Some Intel CPUs support partitioning the L3 cache between different workloads or VMs, Cache Allocation Technology (CAT). It's been supported since Haswell Xeon (v3), and apparently 11th-gen desktop/laptop CPUs.
Presumably you need to let each workload have some L3, probably even on Skylake-Xeon and later where L3 is non-inclusive, but you might be able to give it a pretty small share and still achieve your goal.
More generally, https://github.com/intel/intel-cmt-cat has tools (for Linux and somewhat for FreeBSD) for managing that and other parts of what Intel's now calling "Resource Director Technology (RDT)" for monitoring, CAT, and Memory Bandwidth Allocation. It also has a table of features by CPU.
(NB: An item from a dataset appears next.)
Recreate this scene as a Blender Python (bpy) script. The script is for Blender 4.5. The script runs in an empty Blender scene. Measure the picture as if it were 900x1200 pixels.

What you describe would be literally impossible on a desktop Intel CPU (or Xeon before Skylake), as they use inclusive L3 cache: a line can only be in L2/L1 if it's in L3 (at least tags, not the data if a core has it in Modified or Exclusive state). Skylake-X and later xeons have non-inclusive L3 so it would be possible in theory; IDK if CAT lets you give one set of cores zero L3.
I don't know if any AMD or ARM CPUs have something similar. I just happen to know of the existence of Intel's hardware support for this, not something I've ever gone looking for or used myself.